E ancora: la metacognizione è connessa sia con la capacità di esercitare il pensiero critico (analizzare i dati, valutarli, prendere decisioni), sia con l’apertura mentale e quindi con la creatività. E poi: la metacognizione è connessa anche con la motivazione, cioè con l’energia interiore che ci spinge a fare le cose nella consapevolezza che, se ci applichiamo, riusciremo a farle bene. Ne abbiamo parlato di recente anche qui, su NeU.

Tutto questo ci dice che sviluppare la metacognizione può essere importante a scuola, e non solo a scuola. Dopotutto, conoscere meglio i nostri processi di pensiero significa conoscere meglio noi stessi, le risorse che possiamo mettere in campo, i punti di forza e di debolezza. E poter imparare a usare meglio tutte le nostre risorse.

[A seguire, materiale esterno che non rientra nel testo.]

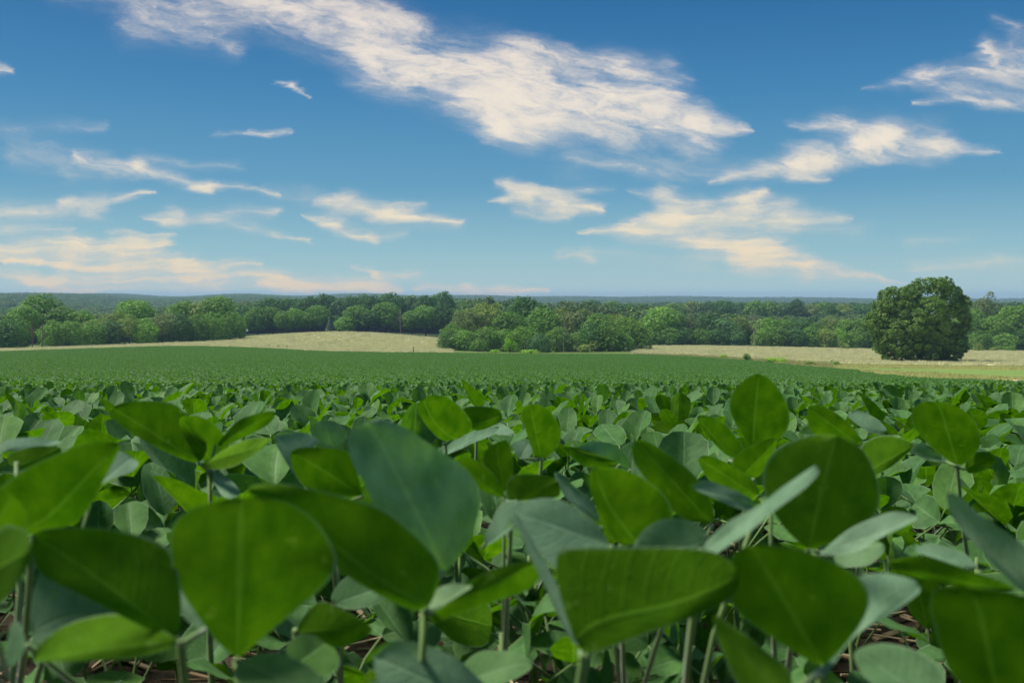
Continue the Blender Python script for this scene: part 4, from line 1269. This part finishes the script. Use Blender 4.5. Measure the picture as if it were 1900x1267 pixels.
bare_tree(60, 585, 34, 316, (.20, .13, .09), 'leafless dead tree with a reddish brown trunk before the left tree row')
bare_tree(78, 592, 30, 318, (.26, .22, .18), 'thin grey leafless tree beside the reddish dead trunk at the left')
bare_tree(744, 572, 34, 466, (.30, .26, .24), 'pale grey leafless tree behind the pale mound')
bare_tree(1400, 574, 40, 408, (.36, .30, .26), 'pale forked leafless tree before the right tree line')
bare_tree(1282, 574, 30, 418, (.26, .20, .19), 'greyish purple leafless tree at left of the forked pale one')
bare_tree(1046, 592, 30, 300, (.42, .37, .30), 'whitish leaning bare limbs in the centre tree clump')
bare_tree(897, 600, 22, 296, (.24, .18, .12), 'slim brown bare trunk in the left half of the centre clump')
bare_tree(1070, 612, 20, 296, (.32, .28, .22), 'short thin bare trunk right of the whitish bare limbs')

# blue spruce: whorls of drooping sprays
rs = np.random.RandomState(5)
n = 2600
t = rs.rand(n) ** .7
zz = 12.0 * (1 - t) + .4
ra = 3.2 * t * (.75 + .3 * np.abs(np.sin(zz * 4.2))) * rs.uniform(.6, 1.05, n)
an = rs.uniform(0, 6.28, n)
P = np.stack([np.cos(an) * ra, np.sin(an) * ra, zz - ra * .18], 1)
Nn = unit(np.stack([np.cos(an) * .5, np.sin(an) * .5, np.full(n, .8)], 1) + rs.normal(size=(n, 3)) * .35)
Vq, Fq = leaf_quads(P, Nn, .5, rs, None)
me_spruce = make_mesh('spruce_crown', Vq, Fq, [M_CROWN], False, None, {'shade': rs.rand(n)})
d = 466
x = (613 - HX) / F * d
e = link('spruce_tree', None, None, (x, d, zat(x, d)), label='small silvery blue spruce at the far edge of the pale mound', category='tree')
e.scale = (.85, .85, .72)
c = link('crown', me_spruce, e)
c.color = (.13, .18, .16, 1)
t_ = link('trunk', TRUNKS[0], e)
t_.color = (.12, .10, .08, 1)
t_.scale = (.6, .6, .8)

# sapling and bushes
def bush_mesh(seed, n=900):
    r = np.random.RandomState(seed)
    L = [(r.uniform(-.6, .6), r.uniform(-.5, .5), r.uniform(.35, 1.0), r.uniform(.35, .6), r.uniform(.3, .5)) for _ in range(9)]
    return crown_mesh('bush_foliage', seed, L, n, .16)


BUSH = [bush_mesh(300 + k) for k in range(4)]


def bush(px, d, wpx, h, tint, label, name='bush'):
    x = (px - HX) / F * d
    e = link(name, None, None, (x, d, zat(x, d) + .1), label=label, category='bush')
    e.scale = (wpx / F * d / 2.0, wpx / F * d / 2.0, h / 1.4)
    e.rotation_euler = (0, 0, tr.uniform(0, 6.28))
    c = link('foliage', BUSH[tr.randint(4)], e)
    c.color = (*tint, 1)
    s = MB()
    for q in range(4):
        a = q * 1.6 + .3
        s.tube([(0, 0, -.2), (math.cos(a) * .12, math.sin(a) * .12, .35), (math.cos(a) * .35, math.sin(a) * .35, .8)], [.04, .03, .012], 5)
    st = link('stem', s.mesh('bush_stem', [M_BARK]), e)
    st.color = (.12, .09, .06, 1)


bush(946, 288, 24, 5.2, TINT['yellow green'], 'bright yellow green sapling at the foot of the centre tree clump', 'sapling')
for px, d, w, h, ti, lb in [
        (1000, 290, 30, 4.5, K, 'blue green round bush just right of the bright sapling'), (885, 290, 34, 3.8, A, 'mid green bush at the left foot of the centre clump'),
        (1090, 300, 40, 3.2, O, 'olive low bush at the foot of the centre clump, right part'), (920, 262, 22, 1.0, 'yellow green', 'low yellowish weeds left of the sapling at the crop edge'),
        (985, 262, 40, 1.1, 'yellow green', 'long low yellowish weeds right of the sapling at the crop edge'),
        (498, 266, 5, 1.0, O, 'tiny brownish shrub on the pale field edge, leftmost of three'), (517, 264, 4, .9, O, 'tiny brownish shrub on the pale field edge, middle of three'),
        (533, 262, 4, .9, A, 'tiny shrub on the pale field edge, rightmost of three'),
        (1386, 182, 18, 1.5, A, 'small green shrub at the crop edge before the right meadow'), (1442, 172, 44, 1.1, 'yellow green', 'bright low weeds along the crop edge before the right meadow'),
        (1500, 160, 30, .9, O, 'brownish low weeds at the crop edge, right of the bright ones'), (1340, 200, 20, 1.0, 'yellow green', 'small yellowish weeds left of the green edge shrub'),
        (1550, 176, 18, .9, A, 'low green tuft in the pale meadow left of the big tree'),
        (1817, 384, 24, 3.6, O, 'round olive bush at the meadow edge right of the big tree'), (1845, 386, 16, 2.4, O, 'small brownish bush beside the round olive bush'),
        (1876, 384, 18, 3.4, A, 'green bush at the meadow edge near the right border'), (1566, 400, 20, 3.6, O, 'brownish bush at the foot of the right tree line, left of the big tree')]:
    bush(px, d, w, h, TINT[ti], lb)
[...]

Credo che, anche da adulti, valga le pena di coltivare la metacognizione. Per esempio, interrogandosi sul perché si fanno certe scelte (ehi: interrogarsi è diverso dal rimuginarci sopra!), o sugli elementi a partire dai quali si affrontano problemi o si formulano giudizi.

Ma anche leggere romanzi, guidandoci a conoscere i pensieri, le motivazioni, le scelte dei personaggi, può aiutarci a scoprire qualcosa in più del nostro pensiero non solo come lettori, ma come esseri umani (quasi sempre) pensanti.